-- START OF Source data --

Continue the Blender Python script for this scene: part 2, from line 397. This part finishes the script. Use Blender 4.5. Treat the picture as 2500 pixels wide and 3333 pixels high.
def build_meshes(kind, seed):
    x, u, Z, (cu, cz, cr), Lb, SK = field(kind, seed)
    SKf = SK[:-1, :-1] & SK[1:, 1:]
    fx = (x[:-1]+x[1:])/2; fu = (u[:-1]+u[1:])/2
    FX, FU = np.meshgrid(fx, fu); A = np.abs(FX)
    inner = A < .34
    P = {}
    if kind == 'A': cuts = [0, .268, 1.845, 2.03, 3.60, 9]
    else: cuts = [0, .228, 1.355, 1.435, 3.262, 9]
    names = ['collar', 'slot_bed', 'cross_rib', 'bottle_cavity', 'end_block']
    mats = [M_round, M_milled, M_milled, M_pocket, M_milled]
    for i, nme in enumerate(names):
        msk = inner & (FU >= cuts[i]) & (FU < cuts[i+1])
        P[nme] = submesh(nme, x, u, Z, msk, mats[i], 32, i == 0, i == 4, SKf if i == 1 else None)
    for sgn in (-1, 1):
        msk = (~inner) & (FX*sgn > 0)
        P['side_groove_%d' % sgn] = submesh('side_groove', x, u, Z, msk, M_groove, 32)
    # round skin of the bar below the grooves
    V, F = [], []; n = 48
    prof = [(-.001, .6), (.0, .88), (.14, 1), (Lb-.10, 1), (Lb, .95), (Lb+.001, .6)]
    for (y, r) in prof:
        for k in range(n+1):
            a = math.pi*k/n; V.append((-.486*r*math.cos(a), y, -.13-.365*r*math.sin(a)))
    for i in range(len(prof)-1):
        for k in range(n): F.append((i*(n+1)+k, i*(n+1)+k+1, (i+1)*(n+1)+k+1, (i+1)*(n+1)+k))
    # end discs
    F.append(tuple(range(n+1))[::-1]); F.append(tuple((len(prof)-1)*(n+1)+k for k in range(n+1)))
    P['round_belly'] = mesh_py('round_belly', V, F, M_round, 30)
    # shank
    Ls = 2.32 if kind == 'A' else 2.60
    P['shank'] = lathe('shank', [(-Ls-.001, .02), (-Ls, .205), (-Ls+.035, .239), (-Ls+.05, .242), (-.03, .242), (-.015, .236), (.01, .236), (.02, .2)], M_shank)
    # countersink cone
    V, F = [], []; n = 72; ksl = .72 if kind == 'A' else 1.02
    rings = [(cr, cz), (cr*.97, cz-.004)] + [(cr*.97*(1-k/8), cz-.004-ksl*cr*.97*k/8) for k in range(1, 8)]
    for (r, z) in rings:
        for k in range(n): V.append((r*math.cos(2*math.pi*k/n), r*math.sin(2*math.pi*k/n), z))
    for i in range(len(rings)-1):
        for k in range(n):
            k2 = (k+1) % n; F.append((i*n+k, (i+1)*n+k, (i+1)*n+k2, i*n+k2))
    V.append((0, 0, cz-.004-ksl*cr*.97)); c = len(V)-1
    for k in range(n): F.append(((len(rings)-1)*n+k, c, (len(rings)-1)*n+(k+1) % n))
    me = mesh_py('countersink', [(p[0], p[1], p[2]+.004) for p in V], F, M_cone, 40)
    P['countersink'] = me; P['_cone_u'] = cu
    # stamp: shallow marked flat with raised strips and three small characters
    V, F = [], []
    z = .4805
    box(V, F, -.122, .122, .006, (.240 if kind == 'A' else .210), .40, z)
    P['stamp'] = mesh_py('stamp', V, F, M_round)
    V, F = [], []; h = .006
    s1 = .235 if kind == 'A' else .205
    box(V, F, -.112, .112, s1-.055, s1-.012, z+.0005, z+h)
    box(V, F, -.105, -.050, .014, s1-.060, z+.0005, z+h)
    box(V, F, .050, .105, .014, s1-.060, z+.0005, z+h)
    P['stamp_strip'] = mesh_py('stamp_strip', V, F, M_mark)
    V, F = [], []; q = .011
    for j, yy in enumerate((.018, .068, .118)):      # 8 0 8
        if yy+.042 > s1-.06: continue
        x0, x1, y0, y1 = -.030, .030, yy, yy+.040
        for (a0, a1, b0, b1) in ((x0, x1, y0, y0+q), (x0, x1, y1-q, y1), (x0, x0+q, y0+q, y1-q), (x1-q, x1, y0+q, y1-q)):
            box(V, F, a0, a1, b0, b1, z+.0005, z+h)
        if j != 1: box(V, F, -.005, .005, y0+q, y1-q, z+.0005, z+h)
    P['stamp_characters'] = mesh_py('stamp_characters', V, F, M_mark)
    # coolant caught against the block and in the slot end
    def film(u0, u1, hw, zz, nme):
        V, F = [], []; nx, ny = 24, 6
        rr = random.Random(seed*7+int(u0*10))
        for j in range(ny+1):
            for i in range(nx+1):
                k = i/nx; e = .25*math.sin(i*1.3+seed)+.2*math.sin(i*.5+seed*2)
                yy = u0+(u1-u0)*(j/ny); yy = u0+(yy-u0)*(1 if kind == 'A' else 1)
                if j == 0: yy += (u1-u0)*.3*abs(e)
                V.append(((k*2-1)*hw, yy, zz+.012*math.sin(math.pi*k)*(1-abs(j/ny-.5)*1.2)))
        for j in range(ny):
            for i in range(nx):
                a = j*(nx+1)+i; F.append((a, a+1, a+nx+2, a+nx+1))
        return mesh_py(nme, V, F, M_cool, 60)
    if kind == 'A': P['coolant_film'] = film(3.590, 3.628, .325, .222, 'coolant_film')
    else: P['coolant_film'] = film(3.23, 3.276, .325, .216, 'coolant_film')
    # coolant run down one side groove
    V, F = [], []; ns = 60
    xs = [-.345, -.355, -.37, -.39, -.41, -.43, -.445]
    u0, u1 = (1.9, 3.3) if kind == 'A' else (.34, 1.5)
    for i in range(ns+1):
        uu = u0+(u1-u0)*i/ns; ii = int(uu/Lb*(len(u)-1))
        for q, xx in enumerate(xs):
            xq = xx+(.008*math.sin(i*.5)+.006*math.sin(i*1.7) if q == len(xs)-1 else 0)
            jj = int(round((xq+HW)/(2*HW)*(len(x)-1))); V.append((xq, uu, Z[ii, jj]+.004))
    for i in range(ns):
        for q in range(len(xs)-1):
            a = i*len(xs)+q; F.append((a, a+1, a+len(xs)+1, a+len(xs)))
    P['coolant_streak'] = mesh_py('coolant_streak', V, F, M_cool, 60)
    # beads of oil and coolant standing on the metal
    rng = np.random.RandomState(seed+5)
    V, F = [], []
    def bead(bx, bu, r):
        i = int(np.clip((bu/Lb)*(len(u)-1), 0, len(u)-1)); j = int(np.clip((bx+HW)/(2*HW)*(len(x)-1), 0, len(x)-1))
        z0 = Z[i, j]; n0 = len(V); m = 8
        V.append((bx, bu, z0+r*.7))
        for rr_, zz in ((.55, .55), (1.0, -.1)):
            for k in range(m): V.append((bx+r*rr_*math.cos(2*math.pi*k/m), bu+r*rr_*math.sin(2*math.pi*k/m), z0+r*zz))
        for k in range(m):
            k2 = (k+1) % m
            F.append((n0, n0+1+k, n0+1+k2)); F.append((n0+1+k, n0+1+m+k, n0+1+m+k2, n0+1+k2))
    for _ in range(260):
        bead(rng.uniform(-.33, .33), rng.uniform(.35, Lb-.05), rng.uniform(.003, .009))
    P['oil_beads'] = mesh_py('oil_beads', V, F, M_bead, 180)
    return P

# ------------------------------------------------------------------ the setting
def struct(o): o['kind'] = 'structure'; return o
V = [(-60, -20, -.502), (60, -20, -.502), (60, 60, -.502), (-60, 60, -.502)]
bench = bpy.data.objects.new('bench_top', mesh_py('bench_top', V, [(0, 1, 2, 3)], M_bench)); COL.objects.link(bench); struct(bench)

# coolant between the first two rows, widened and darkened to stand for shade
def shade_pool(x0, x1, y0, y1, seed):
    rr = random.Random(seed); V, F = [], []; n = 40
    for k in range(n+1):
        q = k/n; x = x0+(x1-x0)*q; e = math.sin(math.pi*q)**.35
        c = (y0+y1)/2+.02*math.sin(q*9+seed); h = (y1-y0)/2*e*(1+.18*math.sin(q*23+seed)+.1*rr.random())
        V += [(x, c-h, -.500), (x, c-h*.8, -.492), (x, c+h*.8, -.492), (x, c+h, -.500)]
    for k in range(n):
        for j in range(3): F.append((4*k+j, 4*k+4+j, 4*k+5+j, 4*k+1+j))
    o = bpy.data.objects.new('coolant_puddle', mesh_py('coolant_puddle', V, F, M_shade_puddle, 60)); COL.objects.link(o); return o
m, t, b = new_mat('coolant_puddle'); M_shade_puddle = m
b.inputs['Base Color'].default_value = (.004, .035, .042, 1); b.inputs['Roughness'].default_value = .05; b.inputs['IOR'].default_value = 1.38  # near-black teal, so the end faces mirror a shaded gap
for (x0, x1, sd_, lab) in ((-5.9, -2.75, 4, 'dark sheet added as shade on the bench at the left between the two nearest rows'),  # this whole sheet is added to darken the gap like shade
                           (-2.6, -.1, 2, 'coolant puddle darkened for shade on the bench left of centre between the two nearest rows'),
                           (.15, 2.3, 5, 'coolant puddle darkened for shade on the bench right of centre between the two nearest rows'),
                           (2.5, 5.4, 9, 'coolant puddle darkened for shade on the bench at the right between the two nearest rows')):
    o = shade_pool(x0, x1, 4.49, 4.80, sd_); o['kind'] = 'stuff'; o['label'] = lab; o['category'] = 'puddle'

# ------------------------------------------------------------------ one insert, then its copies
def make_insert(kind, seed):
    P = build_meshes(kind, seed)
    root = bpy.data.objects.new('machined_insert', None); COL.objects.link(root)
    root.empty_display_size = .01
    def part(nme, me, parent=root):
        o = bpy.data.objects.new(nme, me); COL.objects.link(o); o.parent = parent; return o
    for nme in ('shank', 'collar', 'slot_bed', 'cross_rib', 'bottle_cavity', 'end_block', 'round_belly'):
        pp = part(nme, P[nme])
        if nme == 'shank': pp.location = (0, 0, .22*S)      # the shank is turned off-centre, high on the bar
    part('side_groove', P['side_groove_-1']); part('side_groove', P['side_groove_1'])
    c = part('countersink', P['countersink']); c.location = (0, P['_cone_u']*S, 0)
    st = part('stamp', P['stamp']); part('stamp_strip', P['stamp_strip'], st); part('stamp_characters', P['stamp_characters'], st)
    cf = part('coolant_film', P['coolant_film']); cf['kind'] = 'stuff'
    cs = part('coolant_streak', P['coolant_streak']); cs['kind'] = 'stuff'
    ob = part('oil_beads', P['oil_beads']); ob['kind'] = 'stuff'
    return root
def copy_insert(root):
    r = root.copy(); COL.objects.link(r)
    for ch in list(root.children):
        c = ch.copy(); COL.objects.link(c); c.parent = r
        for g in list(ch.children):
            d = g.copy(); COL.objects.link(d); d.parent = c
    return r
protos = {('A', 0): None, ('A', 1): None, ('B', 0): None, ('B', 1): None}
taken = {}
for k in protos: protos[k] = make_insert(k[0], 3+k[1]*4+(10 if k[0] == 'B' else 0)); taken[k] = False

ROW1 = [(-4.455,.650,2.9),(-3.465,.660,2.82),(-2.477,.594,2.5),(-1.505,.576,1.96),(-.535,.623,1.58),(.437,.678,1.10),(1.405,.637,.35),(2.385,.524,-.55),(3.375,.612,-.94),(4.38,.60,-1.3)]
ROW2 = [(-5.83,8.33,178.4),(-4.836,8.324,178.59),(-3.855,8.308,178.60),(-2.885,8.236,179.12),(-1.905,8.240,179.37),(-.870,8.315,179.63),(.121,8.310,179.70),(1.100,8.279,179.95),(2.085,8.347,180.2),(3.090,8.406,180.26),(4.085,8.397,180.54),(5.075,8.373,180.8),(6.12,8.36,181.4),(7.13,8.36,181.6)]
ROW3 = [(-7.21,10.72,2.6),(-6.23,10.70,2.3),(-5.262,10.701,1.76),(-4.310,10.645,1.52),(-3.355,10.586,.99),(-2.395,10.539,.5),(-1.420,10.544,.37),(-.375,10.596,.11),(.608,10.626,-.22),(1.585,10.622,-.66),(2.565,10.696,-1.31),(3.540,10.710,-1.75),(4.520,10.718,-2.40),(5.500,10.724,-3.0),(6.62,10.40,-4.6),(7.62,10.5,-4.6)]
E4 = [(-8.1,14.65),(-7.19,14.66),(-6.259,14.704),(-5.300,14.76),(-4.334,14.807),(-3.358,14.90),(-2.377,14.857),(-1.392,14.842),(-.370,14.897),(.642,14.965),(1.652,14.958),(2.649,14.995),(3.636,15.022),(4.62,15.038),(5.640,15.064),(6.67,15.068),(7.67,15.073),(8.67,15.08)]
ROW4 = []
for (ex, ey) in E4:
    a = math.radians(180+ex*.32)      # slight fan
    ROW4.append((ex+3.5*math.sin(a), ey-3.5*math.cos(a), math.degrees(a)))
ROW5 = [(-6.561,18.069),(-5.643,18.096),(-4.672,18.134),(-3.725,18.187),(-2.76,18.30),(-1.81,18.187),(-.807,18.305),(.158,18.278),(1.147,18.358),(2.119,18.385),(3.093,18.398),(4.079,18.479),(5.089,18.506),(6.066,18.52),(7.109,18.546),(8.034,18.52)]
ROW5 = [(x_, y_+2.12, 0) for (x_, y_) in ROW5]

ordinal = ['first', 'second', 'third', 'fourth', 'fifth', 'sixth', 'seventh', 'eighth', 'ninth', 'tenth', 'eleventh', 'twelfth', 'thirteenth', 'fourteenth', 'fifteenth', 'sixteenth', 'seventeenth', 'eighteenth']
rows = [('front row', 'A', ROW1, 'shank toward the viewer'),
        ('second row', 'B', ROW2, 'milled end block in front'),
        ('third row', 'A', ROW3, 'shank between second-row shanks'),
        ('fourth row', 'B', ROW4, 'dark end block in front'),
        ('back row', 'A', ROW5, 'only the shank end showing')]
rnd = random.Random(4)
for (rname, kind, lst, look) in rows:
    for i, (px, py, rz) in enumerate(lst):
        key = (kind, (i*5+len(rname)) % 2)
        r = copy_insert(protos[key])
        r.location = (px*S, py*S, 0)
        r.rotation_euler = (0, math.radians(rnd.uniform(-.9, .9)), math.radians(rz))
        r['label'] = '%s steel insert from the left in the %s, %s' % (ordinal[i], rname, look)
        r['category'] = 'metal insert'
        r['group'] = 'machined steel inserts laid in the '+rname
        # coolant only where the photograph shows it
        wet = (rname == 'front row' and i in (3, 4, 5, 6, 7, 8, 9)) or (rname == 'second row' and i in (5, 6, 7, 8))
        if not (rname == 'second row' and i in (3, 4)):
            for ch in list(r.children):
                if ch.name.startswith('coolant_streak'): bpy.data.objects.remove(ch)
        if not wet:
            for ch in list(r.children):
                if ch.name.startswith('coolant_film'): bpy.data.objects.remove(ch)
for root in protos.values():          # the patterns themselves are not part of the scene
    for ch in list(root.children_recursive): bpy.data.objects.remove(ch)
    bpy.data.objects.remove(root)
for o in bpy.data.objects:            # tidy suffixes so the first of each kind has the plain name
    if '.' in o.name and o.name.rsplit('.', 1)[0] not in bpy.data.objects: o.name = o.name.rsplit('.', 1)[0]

-- END OF Source data --

# Exercise task
Which lines of the data include "part"? Copy each of them.

# Reply to the exercise
Continue the Blender Python script for this scene: part 2, from line 397. This part finishes the script. Use Blender 4.5. Treat the picture as 2500 pixels wide and 3333 pixels high.
    def part(nme, me, parent=root):
        pp = part(nme, P[nme])
    part('side_groove', P['side_groove_-1']); part('side_groove', P['side_groove_1'])
    c = part('countersink', P['countersink']); c.location = (0, P['_cone_u']*S, 0)
    st = part('stamp', P['stamp']); part('stamp_strip', P['stamp_strip'], st); part('stamp_characters', P['stamp_characters'], st)
    cf = part('coolant_film', P['coolant_film']); cf['kind'] = 'stuff'
    cs = part('coolant_streak', P['coolant_streak']); cs['kind'] = 'stuff'
    ob = part('oil_beads', P['oil_beads']); ob['kind'] = 'stuff'
for root in protos.values():          # the patterns themselves are not part of the scene